San Diego

Report: SANDAG ‘Forfeited The Public's Trust' By Failing To Explain How It Overestimated Measure A Revenue Forecast

The report also details an effort by SANDAG officials to hide public records in an unsearchable file and to delete documents.

A recently released report concludes the San Diego Association of Governments (SANDAG) “forfeited the public’s trust” and “lost employee morale” by failing to adequately explain how and why it overestimated the Measure A revenue forecast. 

The failed measure, which was on the November 2016 ballot, called for a half cent sales tax increase; SANDAG made an incorrect revenue projection of 18-billion dollars. 

The report also details an effort by some SANDAG officials to hide public records in an unsearchable file and to delete documents. 

Click here to read a copy of the 41-page report commissioned by SANDAG and overseen by three SANDAG board members. 

Based on the report, a local public records attorney, Felix Tinkov said, SANDAG's action to hide and delete information could be a violation of California law and the California Public Records Act (CPRA). 

“It’s a real problem, this is a government agency,” Tinkov said. 

NBC 7 Investigates’ media partners, Voice of San Diego, raised questions suggesting SANDAG knew the revenue forecast was inaccurate about a year before the vote. 

According to the report, the agency was "already in a panic.” One employee said SANDAG's executive director instructed staff to stop communicating by email and to instead use their phones or speak in person. The report also details that employees were directed to delete draft documents. 

Under SANDAG's policy, documents not deleted within 60-days have to be kept for two years. Tinkov said that is a potential violation of California law and the CPRA. 

“If their belief is that a record or email or electronic document doesn't become a public record in the first 60-days of its existences, they're absolutely wrong,” Tinkov said. 

In an email to NBC 7 Investigates, David Hicks, the Communications Manager for SANDAG said staff believes Board Policy 15 (the section of the policy that details how long documents are kept) is consistent with the California Public Records Act. 

California Government Code section 6200, provides that the destruction of government records “is punishable by imprisonment in the state prison for two, three, or four years.” This applies to records that are stolen, removed, destroyed, altered, falsified, mutilated, defaced or secreted, according to the Code. Violations of the CPRA are handled in civil court where after a lawsuit is filed, a judge rules on whether the records requested should be released. In addition, the judge can require repayment of attorneys’ fees. 
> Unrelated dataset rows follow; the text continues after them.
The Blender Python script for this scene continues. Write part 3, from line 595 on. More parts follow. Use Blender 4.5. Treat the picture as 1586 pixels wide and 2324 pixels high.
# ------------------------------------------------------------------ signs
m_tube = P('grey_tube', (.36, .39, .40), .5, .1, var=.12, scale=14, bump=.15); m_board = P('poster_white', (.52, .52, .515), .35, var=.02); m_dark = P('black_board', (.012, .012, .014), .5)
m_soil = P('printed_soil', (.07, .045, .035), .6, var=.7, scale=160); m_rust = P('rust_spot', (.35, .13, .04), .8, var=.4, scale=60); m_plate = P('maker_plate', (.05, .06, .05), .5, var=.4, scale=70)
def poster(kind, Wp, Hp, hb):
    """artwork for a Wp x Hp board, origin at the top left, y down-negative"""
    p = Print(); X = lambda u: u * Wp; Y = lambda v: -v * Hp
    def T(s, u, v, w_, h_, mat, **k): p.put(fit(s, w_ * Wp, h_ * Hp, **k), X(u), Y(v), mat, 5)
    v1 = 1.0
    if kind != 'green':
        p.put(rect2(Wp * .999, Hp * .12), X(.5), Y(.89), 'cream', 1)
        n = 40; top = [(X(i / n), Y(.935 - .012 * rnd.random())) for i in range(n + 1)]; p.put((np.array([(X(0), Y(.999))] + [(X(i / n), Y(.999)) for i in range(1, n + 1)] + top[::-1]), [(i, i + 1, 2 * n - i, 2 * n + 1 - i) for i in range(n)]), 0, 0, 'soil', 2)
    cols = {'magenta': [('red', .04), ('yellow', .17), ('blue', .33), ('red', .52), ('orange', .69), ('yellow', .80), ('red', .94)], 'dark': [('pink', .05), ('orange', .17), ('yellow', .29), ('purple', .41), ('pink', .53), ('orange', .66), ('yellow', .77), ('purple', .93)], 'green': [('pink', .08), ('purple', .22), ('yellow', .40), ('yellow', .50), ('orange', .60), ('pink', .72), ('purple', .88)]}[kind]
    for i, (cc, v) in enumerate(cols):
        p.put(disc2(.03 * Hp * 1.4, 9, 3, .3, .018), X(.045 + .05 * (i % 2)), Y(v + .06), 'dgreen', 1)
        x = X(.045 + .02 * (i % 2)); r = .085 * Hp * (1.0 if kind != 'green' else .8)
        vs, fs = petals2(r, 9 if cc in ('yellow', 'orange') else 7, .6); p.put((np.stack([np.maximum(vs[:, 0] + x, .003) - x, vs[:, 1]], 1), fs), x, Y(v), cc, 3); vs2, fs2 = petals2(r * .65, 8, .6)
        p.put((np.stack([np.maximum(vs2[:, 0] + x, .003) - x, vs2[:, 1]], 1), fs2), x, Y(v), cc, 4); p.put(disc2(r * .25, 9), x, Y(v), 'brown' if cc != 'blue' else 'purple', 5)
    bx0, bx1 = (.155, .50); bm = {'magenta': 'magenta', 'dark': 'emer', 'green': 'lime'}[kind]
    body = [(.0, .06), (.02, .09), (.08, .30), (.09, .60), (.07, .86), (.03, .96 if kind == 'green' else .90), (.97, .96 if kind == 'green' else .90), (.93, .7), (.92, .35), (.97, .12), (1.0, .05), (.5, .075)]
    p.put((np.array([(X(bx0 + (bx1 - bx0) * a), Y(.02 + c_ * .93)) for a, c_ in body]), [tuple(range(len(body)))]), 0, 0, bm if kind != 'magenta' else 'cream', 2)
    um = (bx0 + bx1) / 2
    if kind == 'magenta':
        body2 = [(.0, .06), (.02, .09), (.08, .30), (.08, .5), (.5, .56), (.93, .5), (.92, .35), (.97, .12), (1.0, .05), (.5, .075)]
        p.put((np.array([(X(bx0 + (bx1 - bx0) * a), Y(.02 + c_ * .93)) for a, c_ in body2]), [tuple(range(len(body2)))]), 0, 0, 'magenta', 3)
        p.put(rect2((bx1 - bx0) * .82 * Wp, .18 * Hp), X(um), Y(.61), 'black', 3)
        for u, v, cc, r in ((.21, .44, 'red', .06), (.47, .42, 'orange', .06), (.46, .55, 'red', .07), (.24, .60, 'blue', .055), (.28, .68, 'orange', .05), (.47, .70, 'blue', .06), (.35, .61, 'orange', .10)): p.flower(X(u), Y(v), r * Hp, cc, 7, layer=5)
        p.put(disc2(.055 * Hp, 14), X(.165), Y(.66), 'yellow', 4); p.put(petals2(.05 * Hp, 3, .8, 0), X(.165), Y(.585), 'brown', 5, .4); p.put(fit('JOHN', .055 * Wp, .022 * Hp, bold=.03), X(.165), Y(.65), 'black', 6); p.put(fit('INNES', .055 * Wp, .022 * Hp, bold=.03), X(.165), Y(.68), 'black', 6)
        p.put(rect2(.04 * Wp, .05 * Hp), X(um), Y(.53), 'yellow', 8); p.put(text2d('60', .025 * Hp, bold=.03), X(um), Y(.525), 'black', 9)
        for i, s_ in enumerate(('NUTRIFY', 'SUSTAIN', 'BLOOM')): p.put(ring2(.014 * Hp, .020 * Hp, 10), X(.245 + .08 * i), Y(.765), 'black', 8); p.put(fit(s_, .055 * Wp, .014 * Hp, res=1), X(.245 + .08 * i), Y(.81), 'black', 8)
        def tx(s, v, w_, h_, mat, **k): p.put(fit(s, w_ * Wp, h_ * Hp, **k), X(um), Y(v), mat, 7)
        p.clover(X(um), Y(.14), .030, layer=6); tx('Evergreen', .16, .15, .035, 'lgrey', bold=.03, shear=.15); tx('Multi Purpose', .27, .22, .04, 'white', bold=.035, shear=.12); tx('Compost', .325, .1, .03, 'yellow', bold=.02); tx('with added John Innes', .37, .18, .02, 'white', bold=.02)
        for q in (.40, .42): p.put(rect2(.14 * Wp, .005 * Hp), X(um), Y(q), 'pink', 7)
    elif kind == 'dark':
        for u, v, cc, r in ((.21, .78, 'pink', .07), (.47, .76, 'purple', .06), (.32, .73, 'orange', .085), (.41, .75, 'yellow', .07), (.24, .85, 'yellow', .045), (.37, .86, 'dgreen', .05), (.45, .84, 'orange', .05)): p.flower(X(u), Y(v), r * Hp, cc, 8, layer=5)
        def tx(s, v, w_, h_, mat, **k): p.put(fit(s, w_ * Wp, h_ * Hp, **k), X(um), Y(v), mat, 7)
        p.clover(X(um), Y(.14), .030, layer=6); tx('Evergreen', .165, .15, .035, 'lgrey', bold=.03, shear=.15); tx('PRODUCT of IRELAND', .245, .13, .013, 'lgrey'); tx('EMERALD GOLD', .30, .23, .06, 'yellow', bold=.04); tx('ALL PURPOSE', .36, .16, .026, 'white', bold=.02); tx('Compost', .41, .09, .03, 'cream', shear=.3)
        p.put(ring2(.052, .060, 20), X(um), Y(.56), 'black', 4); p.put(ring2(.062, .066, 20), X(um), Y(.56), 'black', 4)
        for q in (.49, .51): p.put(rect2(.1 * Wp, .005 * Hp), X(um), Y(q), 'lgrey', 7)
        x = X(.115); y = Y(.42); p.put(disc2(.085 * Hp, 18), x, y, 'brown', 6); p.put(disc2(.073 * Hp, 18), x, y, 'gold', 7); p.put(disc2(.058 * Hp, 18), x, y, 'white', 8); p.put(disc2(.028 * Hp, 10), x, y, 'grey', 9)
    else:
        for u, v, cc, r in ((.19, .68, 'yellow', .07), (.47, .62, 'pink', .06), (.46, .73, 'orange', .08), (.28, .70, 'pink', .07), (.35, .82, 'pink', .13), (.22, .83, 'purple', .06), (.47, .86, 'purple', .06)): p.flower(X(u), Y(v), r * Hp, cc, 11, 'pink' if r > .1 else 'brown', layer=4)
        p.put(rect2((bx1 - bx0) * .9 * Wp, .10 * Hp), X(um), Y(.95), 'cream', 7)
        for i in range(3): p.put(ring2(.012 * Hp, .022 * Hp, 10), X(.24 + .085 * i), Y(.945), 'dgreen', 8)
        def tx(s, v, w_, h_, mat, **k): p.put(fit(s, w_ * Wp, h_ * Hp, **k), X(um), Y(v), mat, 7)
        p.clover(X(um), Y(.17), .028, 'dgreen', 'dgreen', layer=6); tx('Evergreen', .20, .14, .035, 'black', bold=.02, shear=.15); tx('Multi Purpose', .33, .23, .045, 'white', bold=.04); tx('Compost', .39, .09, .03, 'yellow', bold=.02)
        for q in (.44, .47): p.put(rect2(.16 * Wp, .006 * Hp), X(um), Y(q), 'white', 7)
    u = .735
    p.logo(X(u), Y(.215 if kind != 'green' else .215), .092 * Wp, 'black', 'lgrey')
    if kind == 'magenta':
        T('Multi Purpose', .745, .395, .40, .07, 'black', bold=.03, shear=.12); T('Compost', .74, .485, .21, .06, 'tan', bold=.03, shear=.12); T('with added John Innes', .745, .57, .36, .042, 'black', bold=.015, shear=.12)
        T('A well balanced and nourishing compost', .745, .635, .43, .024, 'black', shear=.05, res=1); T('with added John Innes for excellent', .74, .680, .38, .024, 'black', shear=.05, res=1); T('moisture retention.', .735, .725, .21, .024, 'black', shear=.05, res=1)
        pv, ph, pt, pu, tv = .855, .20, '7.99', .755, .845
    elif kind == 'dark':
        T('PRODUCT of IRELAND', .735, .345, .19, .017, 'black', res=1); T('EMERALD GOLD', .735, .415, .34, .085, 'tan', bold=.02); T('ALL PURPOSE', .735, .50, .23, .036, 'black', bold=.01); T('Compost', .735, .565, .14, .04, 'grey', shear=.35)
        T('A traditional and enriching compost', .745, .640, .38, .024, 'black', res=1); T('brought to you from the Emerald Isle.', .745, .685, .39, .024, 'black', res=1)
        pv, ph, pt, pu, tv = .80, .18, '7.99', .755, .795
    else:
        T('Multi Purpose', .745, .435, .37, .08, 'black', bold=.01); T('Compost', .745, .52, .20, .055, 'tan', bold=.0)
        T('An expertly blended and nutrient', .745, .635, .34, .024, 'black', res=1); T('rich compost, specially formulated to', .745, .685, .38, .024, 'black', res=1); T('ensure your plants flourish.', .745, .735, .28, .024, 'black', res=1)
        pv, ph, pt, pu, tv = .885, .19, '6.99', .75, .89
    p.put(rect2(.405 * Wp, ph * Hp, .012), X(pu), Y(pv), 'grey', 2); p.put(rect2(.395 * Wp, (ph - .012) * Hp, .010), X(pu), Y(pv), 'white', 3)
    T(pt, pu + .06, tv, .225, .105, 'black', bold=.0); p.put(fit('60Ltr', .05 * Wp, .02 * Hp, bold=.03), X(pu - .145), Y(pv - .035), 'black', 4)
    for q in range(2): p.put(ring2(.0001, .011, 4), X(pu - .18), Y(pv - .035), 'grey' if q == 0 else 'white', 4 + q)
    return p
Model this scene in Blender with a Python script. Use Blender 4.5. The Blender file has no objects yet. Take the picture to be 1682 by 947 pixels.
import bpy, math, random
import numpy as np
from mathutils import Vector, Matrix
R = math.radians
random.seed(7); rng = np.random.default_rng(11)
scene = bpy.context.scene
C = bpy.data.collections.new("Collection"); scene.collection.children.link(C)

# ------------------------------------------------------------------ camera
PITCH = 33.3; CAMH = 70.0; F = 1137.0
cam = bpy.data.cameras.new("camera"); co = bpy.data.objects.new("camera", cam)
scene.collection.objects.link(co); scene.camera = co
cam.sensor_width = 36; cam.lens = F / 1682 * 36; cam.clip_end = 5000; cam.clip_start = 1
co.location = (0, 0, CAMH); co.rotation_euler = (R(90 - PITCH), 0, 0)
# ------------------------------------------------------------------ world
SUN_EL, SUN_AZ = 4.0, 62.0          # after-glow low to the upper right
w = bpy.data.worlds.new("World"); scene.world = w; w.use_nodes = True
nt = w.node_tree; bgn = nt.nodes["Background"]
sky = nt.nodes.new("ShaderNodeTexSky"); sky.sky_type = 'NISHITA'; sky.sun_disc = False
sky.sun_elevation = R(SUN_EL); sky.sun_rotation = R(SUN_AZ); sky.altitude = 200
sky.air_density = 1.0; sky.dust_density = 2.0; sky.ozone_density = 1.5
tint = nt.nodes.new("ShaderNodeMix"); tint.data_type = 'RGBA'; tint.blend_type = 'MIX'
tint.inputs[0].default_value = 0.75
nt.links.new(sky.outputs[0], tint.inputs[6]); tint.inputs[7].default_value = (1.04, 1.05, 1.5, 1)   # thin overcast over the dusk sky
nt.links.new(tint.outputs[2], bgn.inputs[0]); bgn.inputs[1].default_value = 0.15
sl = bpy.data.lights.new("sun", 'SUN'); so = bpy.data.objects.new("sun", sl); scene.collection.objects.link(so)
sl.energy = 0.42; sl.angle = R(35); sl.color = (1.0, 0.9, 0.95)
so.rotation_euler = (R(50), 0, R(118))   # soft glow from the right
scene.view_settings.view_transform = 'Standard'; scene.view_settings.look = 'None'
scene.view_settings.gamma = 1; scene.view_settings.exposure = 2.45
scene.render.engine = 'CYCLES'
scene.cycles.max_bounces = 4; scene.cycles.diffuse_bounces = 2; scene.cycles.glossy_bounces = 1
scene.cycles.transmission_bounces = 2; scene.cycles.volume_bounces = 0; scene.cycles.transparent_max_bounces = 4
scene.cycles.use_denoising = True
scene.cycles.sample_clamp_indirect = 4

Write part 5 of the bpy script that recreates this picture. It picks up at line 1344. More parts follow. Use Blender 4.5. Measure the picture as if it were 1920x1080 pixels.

According to the report, “although such an instruction is permissible under California law and SANDAG Board policy, it should not have been given at this time,” and the conduct, according to the report, “raises the spector of impropriety.” 

NBC 7 Investigates reached out to SANDAG executives and board members about the independent review. They said they will not comment until the report is formally presented to the board on Friday. 

The independent report also revealed the creation of a folder known as “Hana Tools.” According to the report, the folder allows information to remain confidential, but the file was also not 'searchable', a way, according to the report, for the agency to avoid public records requests. 

“It appears that the staff has made some really, really bad…decisions to both hide information and or destroy it,” said Tinkov.